This module provides students with advanced knowledge of the processes and principles of Human Computer Interaction (HCI) and Interaction Design. Students will become familiar with cutting-edge theory and practice in this field. The module will guide students through the process of User-Centred Design, which involves using established techniques to gather user requirements, conceptually design solutions to those requirements, prototype those solutions, and conduct valid user evaluations. This will be carried out with reference to recently published academic literature. The professional, ethical, social and legal issues in designing interactive technology will be considered throughout.

* MACHINE LEARNING

This module covers the theoretical fundamentals and practical application of machine learning algorithms, including supervised, unsupervised, reinforcement and evolutionary learning. Practical programming exercises complement and apply the theoretical knowledge acquired to real-world problems such as data mining.

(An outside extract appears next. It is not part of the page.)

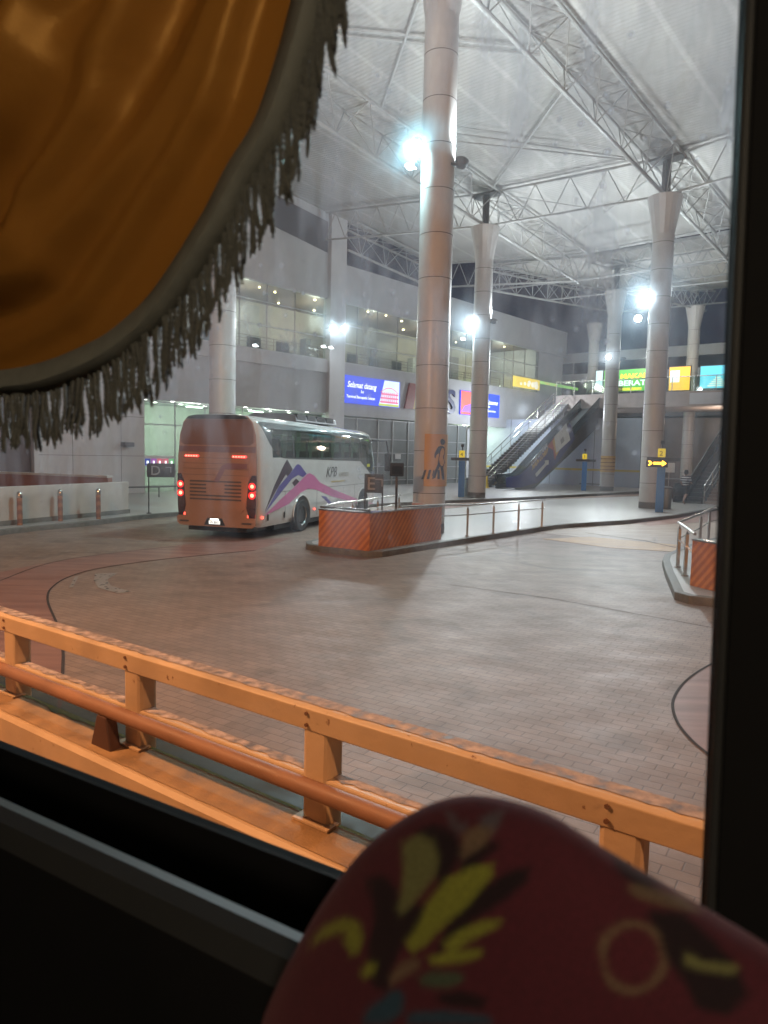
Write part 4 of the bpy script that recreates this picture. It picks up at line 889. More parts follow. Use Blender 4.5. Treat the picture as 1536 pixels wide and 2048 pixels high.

* MOBILE AND CONNECTED DEVICES

This module explores the cutting-edge computing concepts and in-the-field deployment of emerging Internet of Things (IoT) platforms and devices. The module will investigate, through practical implementation, the low-barrier capture, communication, and highly scalable consumption of data from geographically dispersed physical objects and sensors, with a view to creating novel end-user experiences. Physical objects can now be easily connected to the internet and other objects through small, low-power, and inexpensive lightweight computing devices; creating hugely scalable networks of things that can interoperate and stream data using simple web standards such as REST. IoT enabled objects and infrastructure can enable unforeseen opportunities for novel application scenarios, data collection and consumption, as well as create new markets around open data and third party applications. Additionally, the module will cover how emerging capability such as locative and context aware technology can be exploited in cloud-connected prototypes and mobile applications. In terms of practical development, special attention is given to: creating data stream assets from sensor boards and smartphones, building a cloud information hub to store sensor data, and developing cloud services for consumption by mobile and other third party applications. Students will be asked to design and prototype IoT enabled applications, based on themed societal issues, using a combination of development boards and sensors, cloud computing services, and mobile applications.

* RESEARCH METHODS

This module covers the fundamental skills and background knowledge that students need to undertake research related to the title of the award being studied, including: surveying literature; selecting and justifying a research topic; planning of research; selection of appropriate research methods; evaluation of research; presentation and reporting of research; and legal, social, ethical and professional considerations.

* RESEARCH PROJECT

This module presents students with the opportunity to carry out a significant project, focusing on an area of particular personal and professional interest, through the development of a dissertation and substantive software implementation.

The research project is an individual piece of work, which enables the students to apply and integrate elements of study from a range of modules, centred on a specific research question. The student will undertake work that is relevant to the ongoing research in one of the established research centres within the Lincoln School of Computer Science and will work closely under the supervision of a member of that research centre.

Students are required to undertake the development of a software artefact that is non-trivial in scale and goals, and is supported by best-practice application of appropriate theoretical frameworks. The work should also draw upon and enrich the students own experience.

How You Are Assessed
The module assessments are based on practical coursework developments and examinations for each module. The final stage research project provides the opportunity to specialise and to complete a piece of work of significant complexity.